For years, I've labeled myself 'casino agnostic'. I've neither shared the economic salvation euphoria of the casino proponents, nor the doom and gloom predictions of casino opponents. If the casinos came, fine --- this is a big county with plenty of room for everyone. If they didn't, that was fine with me, too. The renaissance of Sullivan County seemed to be chugging along just fine, at least on the surface.
In the last few months, I've changed my tune. The reason is hotels. We just don't have enough hotel rooms to support a vibrant, growing tourist industry. We need a tourist industry to support new restaurants, shops, galleries, outdoor outfitters and all of the other low-impact small businesses necessary to revitalize our small villages and hamlets. The second home market, while certainly an economic bright spot in Sullivan County, isn't quite enough.
We need new hotels and resorts, enough beds to sleep hundreds or even thousands of overnight guests. City folks who will stay over and eat in our restaurants, golf on our courses, canoe our rivers, shop in our shops, frequent our fairs and festivals and buy tickets to Bethel Woods, the Forestburgh Playhouse, the Shandelee Music Festival and the Delaware Valley Opera.
Over the past few years, I've talked at length with at least a half dozen hotel developers. They've heard the buzz about Sullivan County and want to do something here. They're not amateurs, but pretty experienced hotel people with innovative ideas who've done great projects in other areas. They come and they look. But they don't commit. The reason, simply put, is that our season is too short. They can't justify a major resort investment with just a 2 or 3 month summer season with a a short fall foliage kicker plus a few weekends for fly fishing and hunting. Without good downhill skiing, we just don't have a robust winter season.
These hotel developers aren't necessarily looking to build casino-centric hotels within a mile of the Monticello raceway. But they do see at least one casino here as essential to expanding the 'season' and making a resort financially viable. They try to pencil out scenarios to lengthen the season without a casino, by including a spa or water park, and filling midweek rooms off-season with conference business. But it always comes down to the draw of a casino to fill off-season weekends that seems to tip the financial scales.
For now at least, without a casino, hotel developers (with the exception of Capelli at the Concord) are just waiting in the wings. And Sullivan County continues to wait for the new hotels that I personally think are so essential for the next spurt in Sullivan County's turnaround. Without a lot of new hotel rooms, I doubt we'll see the New York Philharmonic commit to Bethel Woods as a permanent summer home, nor will we likely see a major expansion of Bethel Woods itself, with an indoor performance hall and other facilities. We probably won't see a lot of new restaurants, shops and galleries, as well as more frequent bus service from Manhattan.

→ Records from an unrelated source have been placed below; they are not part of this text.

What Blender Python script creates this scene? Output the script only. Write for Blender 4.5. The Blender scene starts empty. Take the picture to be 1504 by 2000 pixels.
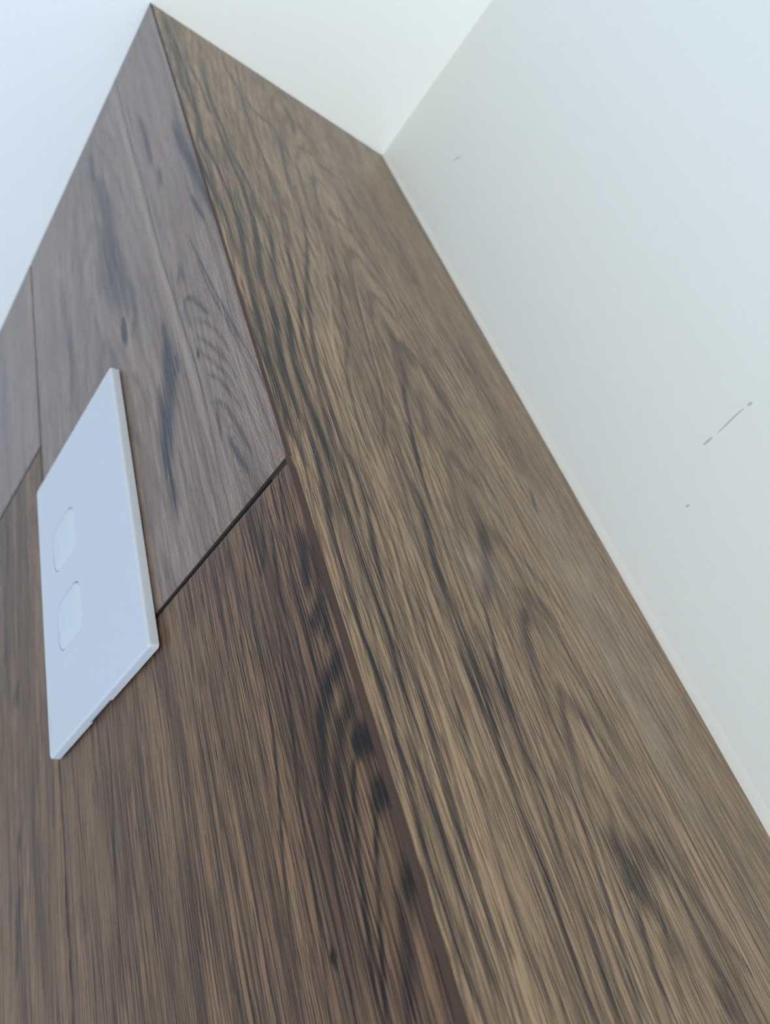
import bpy, bmesh, math, json
import numpy as np
from mathutils import Vector, Matrix

# ------------------------------------------------------------------ camera, world, lights, exposure
scene = bpy.context.scene
COL = scene.collection
MM = 0.001
H = 0.38545          # ceiling above the camera's height (camera height is z = 0)
D = 0.1376           # depth of the timber-look return
XL = -0.63           # the room's left wall
XR = 1.7
YF = -2.6
ZF = -2.02           # floor

cam_data = bpy.data.cameras.new('camera')
cam = bpy.data.objects.new('camera', cam_data)
COL.objects.link(cam)
Mr = ((0.6044966175673961, 0.7394828694638876, -0.2962244505759648),
      (-0.5992115683124407, 0.17706982557146334, -0.7807635834698214),
      (-0.5249088832836823, 0.6494700629294214, 0.5501448005828384))
rot = Matrix(((Mr[0][0], -Mr[1][0], -Mr[2][0]),
              (Mr[0][1], -Mr[1][1], -Mr[2][1]),
              (Mr[0][2], -Mr[1][2], -Mr[2][2])))
cam.matrix_world = Matrix.Translation((0.0995705, -0.0961494, 0.0)) @ rot.to_4x4()
cam_data.sensor_fit = 'HORIZONTAL'
cam_data.sensor_width = 36.0
cam_data.lens = 1451.627 / 1504 * 36.0
cam_data.clip_start = 0.005
cam_data.clip_end = 50
cam_data.dof.use_dof = True
cam_data.dof.focus_distance = 0.172
cam_data.dof.aperture_fstop = 28.0
scene.camera = cam

scene.view_settings.view_transform = 'Standard'
scene.view_settings.look = 'None'
scene.view_settings.gamma = 1.0
scene.view_settings.exposure = 0.0
scene.view_settings.use_curve_mapping = False

scene.cycles.use_adaptive_sampling = False
scene.cycles.sample_clamp_indirect = 4.0
scene.cycles.use_denoising = True
scene.cycles.denoising_prefilter = 'FAST'

world = bpy.data.worlds.new('sky')
scene.world = world
world.use_nodes = True
bg = world.node_tree.nodes['Background']
bg.inputs[0].default_value = (0.42, 0.62, 1.0, 1)
bg.inputs[1].default_value = 0.25
world.cycles.sampling_method = 'NONE'

def area(name, loc, direction, sx, sy, watts, color):
    l = bpy.data.lights.new(name, 'AREA')
    l.shape = 'RECTANGLE'; l.size = sx; l.size_y = sy
    l.energy = watts; l.color = color
    o = bpy.data.objects.new(name, l)
    o.location = loc
    o.rotation_euler = Vector(direction).to_track_quat('-Z', 'Z').to_euler()
    COL.objects.link(o)
    return o

WIN1 = dict(y0=-1.05, y1=-0.35, z0=-0.95, z1=0.05)      # window in the left wall
WIN2 = dict(y0=-1.9, y1=-0.25, z0=-2.0, z1=0.0)      # tall glazed opening in the right wall, an added lamp stands in for sun on its floor
area('window_daylight_left', (XL + 0.02, (WIN1['y0'] + WIN1['y1']) / 2, (WIN1['z0'] + WIN1['z1']) / 2), (1, 0, 0.9), 0.5, 0.6, 4.2, (0.01, 0.28, 1.0))
area('window_daylight_right', (XR - 0.02, (WIN2['y0'] + WIN2['y1']) / 2, (WIN2['z0'] + WIN2['z1']) / 2), (-1, 0, 0.2), 0.9, 0.7, 12, (1.0, 0.80, 0.62))
# upward fill lamp added at floor level, standing in for sunlit floor bounce
area('floor_bounce_fill', (1.0, -0.85, ZF + 0.03), (0, 0, 1), 0.95, 0.8, 55, (0.59, 0.695, 0.715))

# ------------------------------------------------------------------ helpers
def tag(o, label=None, cat=None, group=None, kind=None):
    if label: o['label'] = label
    if cat: o['category'] = cat
    if group: o['group'] = group
    if kind: o['kind'] = kind
    return o

def link(name, me, mats=(), parent=None):
    o = bpy.data.objects.new(name, me)
    COL.objects.link(o)
    for m in mats: me.materials.append(m)
    if parent: o.parent = parent
    return o

def add_box(bm, x0, x1, y0, y1, z0, z1, mi=0):
    v = [bm.verts.new(p) for p in ((x0, y0, z0), (x1, y0, z0), (x1, y1, z0), (x0, y1, z0),
                                   (x0, y0, z1), (x1, y0, z1), (x1, y1, z1), (x0, y1, z1))]
    for f in ((3, 2, 1, 0), (4, 5, 6, 7), (0, 1, 5, 4), (1, 2, 6, 5), (2, 3, 7, 6), (3, 0, 4, 7)):
        fa = bm.faces.new([v[i] for i in f]); fa.material_index = mi

def bm_obj(name, bm, mats, parent=None, smooth=False):
    me = bpy.data.meshes.new(name)
    bm.normal_update()
    bm.to_mesh(me); bm.free()
    if smooth:
        for p in me.polygons: p.use_smooth = True
    return link(name, me, mats, parent)

def new_mat(name):
    m = bpy.data.materials.new(name); m.use_nodes = True
    nt = m.node_tree
    b = nt.nodes['Principled BSDF']
    return m, nt, b

def plain(name, col, rough, bump=0.0, bscale=400.0, spec=0.5, coat=0.0, var=0.0):
    m, nt, b = new_mat(name)
    b.inputs['Base Color'].default_value = (*col, 1)
    b.inputs['Roughness'].default_value = rough
    b.inputs['Specular IOR Level'].default_value = spec
    b.inputs['Coat Weight'].default_value = coat
    tc = nt.nodes.new('ShaderNodeTexCoord')
    if bump:
        n = nt.nodes.new('ShaderNodeTexNoise'); n.inputs['Scale'].default_value = bscale; n.inputs['Detail'].default_value = 3
        nt.links.new(tc.outputs['Object'], n.inputs['Vector'])
        bp = nt.nodes.new('ShaderNodeBump'); bp.inputs['Strength'].default_value = bump; bp.inputs['Distance'].default_value = 0.0004
        nt.links.new(n.outputs['Fac'], bp.inputs['Height']); nt.links.new(bp.outputs['Normal'], b.inputs['Normal'])
    if var:
        n2 = nt.nodes.new('ShaderNodeTexNoise'); n2.inputs['Scale'].default_value = 18; n2.inputs['Detail'].default_value = 4
        nt.links.new(tc.outputs['Object'], n2.inputs['Vector'])
        mx = nt.nodes.new('ShaderNodeMix'); mx.data_type = 'RGBA'
        mx.inputs[6].default_value = (*[c * (1 - var) for c in col], 1); mx.inputs[7].default_value = (*[min(1, c * (1 + var)) for c in col], 1)
        nt.links.new(n2.outputs['Fac'], mx.inputs[0]); nt.links.new(mx.outputs[2], b.inputs['Base Color'])
    return m

M_wall = plain('white_wall_paint', (0.80, 0.81, 0.80), 0.55, 0.10, 260)
M_ceil = plain('white_ceiling_paint', (0.84, 0.85, 0.85), 0.6, 0.12, 220)
M_body = plain('porcelain_tile_body', (0.045, 0.034, 0.028), 0.7, 0.3, 900, var=0.2)
M_grout = plain('brown_grout', (0.062, 0.053, 0.047), 0.85, 0.5, 1500, var=0.25)
M_edge = plain('brown_edge_grout', (0.070, 0.046, 0.038), 0.45, 0.25, 500, spec=0.10, var=0.15)
M_caulk = plain('white_silicone', (0.755, 0.75, 0.725), 0.6, spec=0.2)
M_plate = plain('white_switch_plastic', (0.53, 0.56, 0.60), 0.16, spec=0.5)
M_rock = plain('white_rocker_plastic', (0.55, 0.585, 0.615), 0.2, spec=0.5)
M_mark = plain('grey_lettering', (0.42, 0.46, 0.50), 0.4)
M_scuff = plain('grey_scuff', (0.52, 0.52, 0.51), 0.8)
M_floor = plain('pale_floor', (0.56, 0.54, 0.50), 0.6, var=0.05)
M_frame = plain('white_window_frame', (0.8, 0.8, 0.8), 0.3)

# ---- wood-look glaze.  Mesh attributes:  grain = (across mm, along mm, seed);  figure = (ring phase, dark figure, light figure, haze)
def wood(name, light, mid, dark, ink, ring_amt, line_amt, pore_amt, rough, spec, shift, lscale=1.0, fine_amt=0.5, fine_v=0.05):
    m, nt, b = new_mat(name)
    N = nt.nodes; K = nt.links
    ga = N.new('ShaderNodeAttribute'); ga.attribute_name = 'grain'
    fa = N.new('ShaderNodeAttribute'); fa.attribute_name = 'figure'
    sx = N.new('ShaderNodeSeparateXYZ'); K.new(ga.outputs['Vector'], sx.inputs[0])
    sf = N.new('ShaderNodeSeparateColor'); K.new(fa.outputs['Color'], sf.inputs[0])
    def M(op, a, c=None, d=None, clamp=False):
        n = N.new('ShaderNodeMath'); n.operation = op; n.use_clamp = clamp
        for i, q in enumerate((a, c, d)):
            if q is None: continue
            if isinstance(q, (int, float)): n.inputs[i].default_value = q
            else: K.new(q, n.inputs[i])
        return n.outputs[0]
    def vec(u, v, w):
        n = N.new('ShaderNodeCombineXYZ')
        for i, q in enumerate((u, v, w)):
            if isinstance(q, (int, float)): n.inputs[i].default_value = q
            else: K.new(q, n.inputs[i])
        return n.outputs[0]
    def noise(us, vs, detail=2, rough_=0.5, seed=0.0, u=None):
        n = N.new('ShaderNodeTexNoise')
        n.inputs['Scale'].default_value = 1.0; n.inputs['Detail'].default_value = detail; n.inputs['Roughness'].default_value = rough_
        K.new(vec(M('MULTIPLY', U if u is None else u, us), M('MULTIPLY', V, vs), M('ADD', S, seed)), n.inputs['Vector'])
        return n.outputs['Fac']
    def ss(x, a, c):
        n = N.new('ShaderNodeMapRange'); n.interpolation_type = 'SMOOTHSTEP'
        K.new(x, n.inputs[0]); n.inputs[1].default_value = a; n.inputs[2].default_value = c
        n.inputs[3].default_value = 0; n.inputs[4].default_value = 1
        return n.outputs[0]
    def mix(f, a, c, mode='MIX'):
        n = N.new('ShaderNodeMix'); n.data_type = 'RGBA'; n.blend_type = mode
        if isinstance(f, (int, float)): n.inputs[0].default_value = f
        else: K.new(f, n.inputs[0])
        for i, q in ((6, a), (7, c)):
            if isinstance(q, tuple): n.inputs[i].default_value = (*q, 1)
            else: K.new(q, n.inputs[i])
        return n.outputs[2]
    U0, V, S = sx.outputs[0], sx.outputs[1], sx.outputs[2]
    # gentle waviness of the fibres
    wv = N.new('ShaderNodeTexNoise'); wv.inputs['Scale'].default_value = 1.0; wv.inputs['Detail'].default_value = 2
    K.new(vec(M('MULTIPLY', U0, 0.02), M('MULTIPLY', V, 0.010), S), wv.inputs['Vector'])
    U = M('ADD', U0, M('MULTIPLY', M('SUBTRACT', wv.outputs['Fac'], 0.5), 4.0))
    phi, dk, lt = sf.outputs[0], sf.outputs[1], sf.outputs[2]
    hz = fa.outputs['Alpha']
    n_tone = noise(0.09, 0.010, 3, 0.55, 3.1)
    n_band = noise(0.42 * lscale, 0.008, 3, 0.6, 7.7)
    n_line = noise(1.15 * lscale, 0.010, 3, 0.72, 11.3)
    n_fine = noise(2.9, fine_v, 1, 0.6, 17.9)
    n_pore = noise(4.0, 0.10, 1, 0.5, 23.3)
    n_grit = noise(5.0, 3.4, 2, 0.7, 31.0)
    # rings
    ph = M('ADD', phi, M('MULTIPLY', M('SUBTRACT', noise(0.22, 0.02, 3, 0.6, 41.0), 0.5), 0.8))
    tri = M('ABSOLUTE', M('SUBTRACT', M('FRACT', ph), 0.5))      # 0.5 at the line, 0 between
    ringl = M('MULTIPLY', ss(tri, 0.26, 0.49), ring_amt)
    ringl = M('MULTIPLY', ringl, ss(noise(0.12, 0.02, 2, 0.5, 47.0), 0.25, 0.52))
    base = mix(ss(n_tone, 0.33, 0.68), mid, light)
    base = mix(M('MULTIPLY', ss(n_band, 0.48, 0.78), 0.55), base, dark)
    base = mix(M('MULTIPLY', ss(n_band, 0.47, 0.30), 0.45), base, light)
    base = mix(M('MULTIPLY', ss(n_tone, 0.30, 0.55), M('MULTIPLY', ss(n_band, 0.60, 0.30), 0.35)), base, shift)
    base = mix(M('MULTIPLY', ss(n_line, 0.53, 0.60), line_amt), base, dark)
    base = mix(M('MULTIPLY', ss(n_line, 0.47, 0.37), line_amt * 0.6), base, light)
    base = mix(M('MULTIPLY', ss(n_fine, 0.51, 0.60), fine_amt), base, dark)
    base = mix(M('MULTIPLY', ss(n_fine, 0.48, 0.38), fine_amt * 0.6), base, light)
    base = mix(ringl, base, dark)
    # fine speckle of the printed glaze
    base = mix(M('MULTIPLY', ss(n_grit, 0.50, 0.72), 0.22), base, light)
    base = mix(M('MULTIPLY', ss(n_grit, 0.48, 0.30), 0.26), base, dark)
    # traced dark and light figure, broken up by the fibres
    brk = M('ADD', ss(n_fine, 0.30, 0.62), M('ADD', M('MULTIPLY', n_line, 0.5), 0.18))
    dkk = M('MULTIPLY', M('MULTIPLY', dk, brk), 0.92, clamp=True)
    base = mix(dkk, base, ink)
    base = mix(M('MULTIPLY', M('MULTIPLY', lt, M('ADD', M('MULTIPLY', brk, 0.4), 0.5)), 0.85, clamp=True), base, light)
    # pores: short dark dashes, denser in the dark figure
    pt = ss(M('ADD', n_pore, M('MULTIPLY', dk, 0.04)), 0.585, 0.64)
    pores = M('MULTIPLY', pt, pore_amt)
    base = mix(pores, base, ink)
    # speckled grain within the dark figure, then pale glints painted into the colour
    base = mix(M('MULTIPLY', M('MULTIPLY', ss(n_grit, 0.60, 0.74), dk), 0.38), base, light)
    painted_glint = M('MULTIPLY', ss(n_grit, 0.735, 0.80), dk, clamp=True)
    base = mix(M('MULTIPLY', painted_glint, 0.55), base, (0.5, 0.5, 0.5))
    # chalky grout haze left on the glaze
    base = mix(M('MULTIPLY', hz, M('ADD', 0.3, M('MULTIPLY', n_grit, 0.35))), base, (0.40, 0.36, 0.32))
    K.new(base, b.inputs['Base Color'])
    rg = M('ADD', M('MULTIPLY', n_grit, 0.16), rough - 0.08)
    K.new(M('ADD', rg, M('MULTIPLY', hz, 0.1)), b.inputs['Roughness'])
    b.inputs['Specular IOR Level'].default_value = spec
    hgt = M('SUBTRACT', M('ADD', M('MULTIPLY', n_fine, 0.55), M('MULTIPLY', n_grit, 0.22)), M('ADD', M('MULTIPLY', pt, 0.8), M('MULTIPLY', dk, 0.5)))
    bp = N.new('ShaderNodeBump'); bp.inputs['Strength'].default_value = 0.55; bp.inputs['Distance'].default_value = 0.00012
    K.new(hgt, bp.inputs['Height']); K.new(bp.outputs['Normal'], b.inputs['Normal'])
    return m

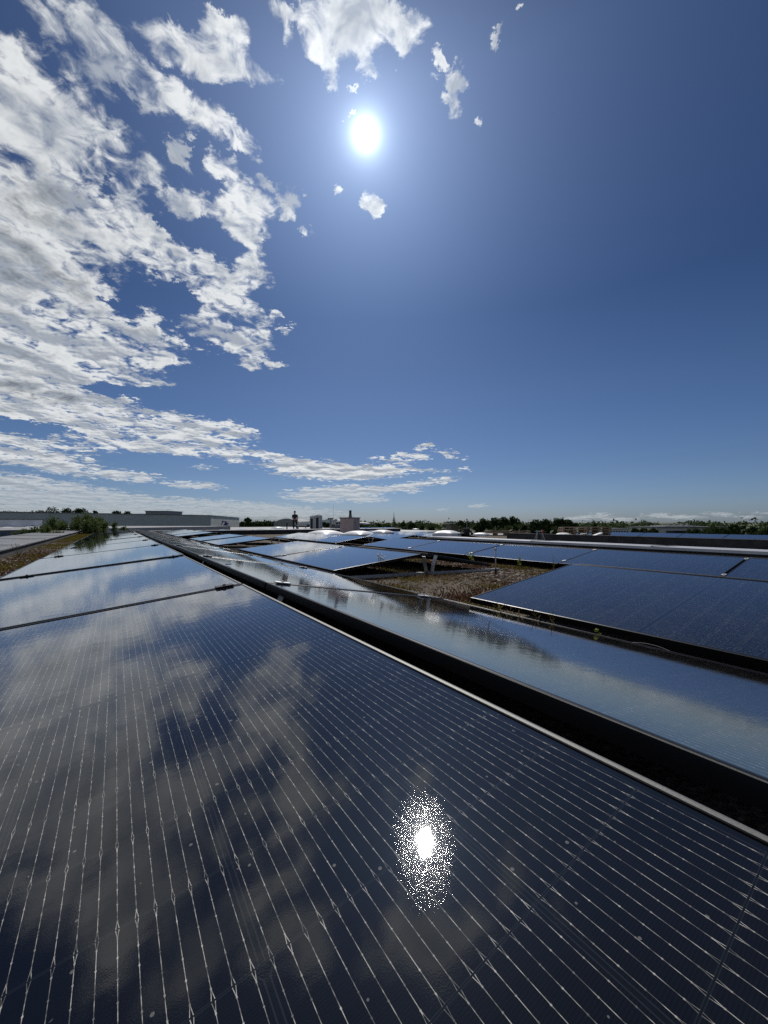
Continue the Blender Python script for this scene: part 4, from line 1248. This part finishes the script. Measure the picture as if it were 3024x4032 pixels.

So I've come to believe that a casino isn't just about a casino, or the jobs it will directly create. I think it is essential to bring other development to Sullivan County that will increase the viability of other businesses in far reaching parts of our county. Its great to wish for a nice restaurant in Livingston Manor or Jeffersonville (both Stella's in Jeffersonville and Resort in Livingston Manor are now closed), but without patrons that just isn't going to happen.